→ PROBLEM STATEMENT
Copy out all of the material exactly as presented.

%%

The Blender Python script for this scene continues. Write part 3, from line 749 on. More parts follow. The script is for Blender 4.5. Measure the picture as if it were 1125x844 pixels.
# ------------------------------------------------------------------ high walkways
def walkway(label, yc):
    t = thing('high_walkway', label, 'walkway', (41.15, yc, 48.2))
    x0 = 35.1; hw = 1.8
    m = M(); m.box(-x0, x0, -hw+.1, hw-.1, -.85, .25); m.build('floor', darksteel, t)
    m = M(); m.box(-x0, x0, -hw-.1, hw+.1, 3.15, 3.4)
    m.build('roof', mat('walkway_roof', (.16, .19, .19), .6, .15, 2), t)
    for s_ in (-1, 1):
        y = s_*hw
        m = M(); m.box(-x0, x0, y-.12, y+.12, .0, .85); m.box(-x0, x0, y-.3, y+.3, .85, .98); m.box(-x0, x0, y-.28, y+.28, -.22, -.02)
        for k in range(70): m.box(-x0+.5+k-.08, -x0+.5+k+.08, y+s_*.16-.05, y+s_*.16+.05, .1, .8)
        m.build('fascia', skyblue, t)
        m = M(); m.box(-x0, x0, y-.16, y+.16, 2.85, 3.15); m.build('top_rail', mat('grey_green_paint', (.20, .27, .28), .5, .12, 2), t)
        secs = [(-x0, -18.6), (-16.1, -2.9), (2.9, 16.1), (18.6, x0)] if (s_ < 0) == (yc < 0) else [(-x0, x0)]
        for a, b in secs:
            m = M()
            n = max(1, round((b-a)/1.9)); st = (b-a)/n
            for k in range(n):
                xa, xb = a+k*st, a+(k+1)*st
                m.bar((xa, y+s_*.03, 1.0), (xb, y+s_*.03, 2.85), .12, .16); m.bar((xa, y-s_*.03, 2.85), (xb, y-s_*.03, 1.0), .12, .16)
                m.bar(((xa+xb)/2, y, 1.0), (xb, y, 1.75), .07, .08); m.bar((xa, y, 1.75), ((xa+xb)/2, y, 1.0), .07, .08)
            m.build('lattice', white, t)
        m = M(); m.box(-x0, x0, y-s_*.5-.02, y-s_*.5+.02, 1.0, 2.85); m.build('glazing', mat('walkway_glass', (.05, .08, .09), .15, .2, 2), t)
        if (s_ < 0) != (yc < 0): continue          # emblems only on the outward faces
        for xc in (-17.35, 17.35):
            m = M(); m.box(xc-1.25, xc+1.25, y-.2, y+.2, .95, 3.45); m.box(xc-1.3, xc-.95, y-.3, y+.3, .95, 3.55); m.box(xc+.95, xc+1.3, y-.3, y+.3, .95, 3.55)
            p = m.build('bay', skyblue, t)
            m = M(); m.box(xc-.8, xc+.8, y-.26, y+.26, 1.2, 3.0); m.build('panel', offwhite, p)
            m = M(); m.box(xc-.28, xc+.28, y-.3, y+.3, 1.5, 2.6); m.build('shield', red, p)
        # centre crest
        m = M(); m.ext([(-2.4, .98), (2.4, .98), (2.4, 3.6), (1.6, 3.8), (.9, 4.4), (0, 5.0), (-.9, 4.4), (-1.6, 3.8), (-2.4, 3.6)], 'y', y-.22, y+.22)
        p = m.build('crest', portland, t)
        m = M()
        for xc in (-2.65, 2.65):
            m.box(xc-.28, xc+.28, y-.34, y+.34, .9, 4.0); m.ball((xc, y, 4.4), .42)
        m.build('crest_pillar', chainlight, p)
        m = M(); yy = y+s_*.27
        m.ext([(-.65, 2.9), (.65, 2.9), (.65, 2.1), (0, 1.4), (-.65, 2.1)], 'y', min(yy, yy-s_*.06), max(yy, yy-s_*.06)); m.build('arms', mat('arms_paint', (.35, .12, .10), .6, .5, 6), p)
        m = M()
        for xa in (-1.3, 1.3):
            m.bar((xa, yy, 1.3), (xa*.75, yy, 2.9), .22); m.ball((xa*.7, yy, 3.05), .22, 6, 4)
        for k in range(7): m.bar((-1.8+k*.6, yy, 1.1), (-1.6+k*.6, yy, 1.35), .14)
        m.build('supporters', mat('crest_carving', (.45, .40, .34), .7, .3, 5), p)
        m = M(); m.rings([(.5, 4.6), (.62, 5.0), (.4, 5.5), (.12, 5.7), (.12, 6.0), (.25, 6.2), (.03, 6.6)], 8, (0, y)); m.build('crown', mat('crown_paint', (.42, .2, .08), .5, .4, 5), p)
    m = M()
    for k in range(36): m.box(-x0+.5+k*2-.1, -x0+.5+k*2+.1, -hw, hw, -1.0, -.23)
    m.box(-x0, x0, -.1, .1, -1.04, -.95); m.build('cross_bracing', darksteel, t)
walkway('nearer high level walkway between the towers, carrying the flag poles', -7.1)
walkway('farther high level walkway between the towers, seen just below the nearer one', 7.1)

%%

→ TASK OUTPUT
The Blender Python script for this scene continues. Write part 3, from line 749 on. More parts follow. The script is for Blender 4.5. Measure the picture as if it were 1125x844 pixels.
# ------------------------------------------------------------------ high walkways
def walkway(label, yc):
    t = thing('high_walkway', label, 'walkway', (41.15, yc, 48.2))
    x0 = 35.1; hw = 1.8
    m = M(); m.box(-x0, x0, -hw+.1, hw-.1, -.85, .25); m.build('floor', darksteel, t)
    m = M(); m.box(-x0, x0, -hw-.1, hw+.1, 3.15, 3.4)
    m.build('roof', mat('walkway_roof', (.16, .19, .19), .6, .15, 2), t)
    for s_ in (-1, 1):
        y = s_*hw
        m = M(); m.box(-x0, x0, y-.12, y+.12, .0, .85); m.box(-x0, x0, y-.3, y+.3, .85, .98); m.box(-x0, x0, y-.28, y+.28, -.22, -.02)
        for k in range(70): m.box(-x0+.5+k-.08, -x0+.5+k+.08, y+s_*.16-.05, y+s_*.16+.05, .1, .8)
        m.build('fascia', skyblue, t)
        m = M(); m.box(-x0, x0, y-.16, y+.16, 2.85, 3.15); m.build('top_rail', mat('grey_green_paint', (.20, .27, .28), .5, .12, 2), t)
        secs = [(-x0, -18.6), (-16.1, -2.9), (2.9, 16.1), (18.6, x0)] if (s_ < 0) == (yc < 0) else [(-x0, x0)]
        for a, b in secs:
            m = M()
            n = max(1, round((b-a)/1.9)); st = (b-a)/n
            for k in range(n):
                xa, xb = a+k*st, a+(k+1)*st
                m.bar((xa, y+s_*.03, 1.0), (xb, y+s_*.03, 2.85), .12, .16); m.bar((xa, y-s_*.03, 2.85), (xb, y-s_*.03, 1.0), .12, .16)
                m.bar(((xa+xb)/2, y, 1.0), (xb, y, 1.75), .07, .08); m.bar((xa, y, 1.75), ((xa+xb)/2, y, 1.0), .07, .08)
            m.build('lattice', white, t)
        m = M(); m.box(-x0, x0, y-s_*.5-.02, y-s_*.5+.02, 1.0, 2.85); m.build('glazing', mat('walkway_glass', (.05, .08, .09), .15, .2, 2), t)
        if (s_ < 0) != (yc < 0): continue          # emblems only on the outward faces
        for xc in (-17.35, 17.35):
            m = M(); m.box(xc-1.25, xc+1.25, y-.2, y+.2, .95, 3.45); m.box(xc-1.3, xc-.95, y-.3, y+.3, .95, 3.55); m.box(xc+.95, xc+1.3, y-.3, y+.3, .95, 3.55)
            p = m.build('bay', skyblue, t)
            m = M(); m.box(xc-.8, xc+.8, y-.26, y+.26, 1.2, 3.0); m.build('panel', offwhite, p)
            m = M(); m.box(xc-.28, xc+.28, y-.3, y+.3, 1.5, 2.6); m.build('shield', red, p)
        # centre crest
        m = M(); m.ext([(-2.4, .98), (2.4, .98), (2.4, 3.6), (1.6, 3.8), (.9, 4.4), (0, 5.0), (-.9, 4.4), (-1.6, 3.8), (-2.4, 3.6)], 'y', y-.22, y+.22)
        p = m.build('crest', portland, t)
        m = M()
        for xc in (-2.65, 2.65):
            m.box(xc-.28, xc+.28, y-.34, y+.34, .9, 4.0); m.ball((xc, y, 4.4), .42)
        m.build('crest_pillar', chainlight, p)
        m = M(); yy = y+s_*.27
        m.ext([(-.65, 2.9), (.65, 2.9), (.65, 2.1), (0, 1.4), (-.65, 2.1)], 'y', min(yy, yy-s_*.06), max(yy, yy-s_*.06)); m.build('arms', mat('arms_paint', (.35, .12, .10), .6, .5, 6), p)
        m = M()
        for xa in (-1.3, 1.3):
            m.bar((xa, yy, 1.3), (xa*.75, yy, 2.9), .22); m.ball((xa*.7, yy, 3.05), .22, 6, 4)
        for k in range(7): m.bar((-1.8+k*.6, yy, 1.1), (-1.6+k*.6, yy, 1.35), .14)
        m.build('supporters', mat('crest_carving', (.45, .40, .34), .7, .3, 5), p)
        m = M(); m.rings([(.5, 4.6), (.62, 5.0), (.4, 5.5), (.12, 5.7), (.12, 6.0), (.25, 6.2), (.03, 6.6)], 8, (0, y)); m.build('crown', mat('crown_paint', (.42, .2, .08), .5, .4, 5), p)
    m = M()
    for k in range(36): m.box(-x0+.5+k*2-.1, -x0+.5+k*2+.1, -hw, hw, -1.0, -.23)
    m.box(-x0, x0, -.1, .1, -1.04, -.95); m.build('cross_bracing', darksteel, t)
walkway('nearer high level walkway between the towers, carrying the flag poles', -7.1)
walkway('farther high level walkway between the towers, seen just below the nearer one', 7.1)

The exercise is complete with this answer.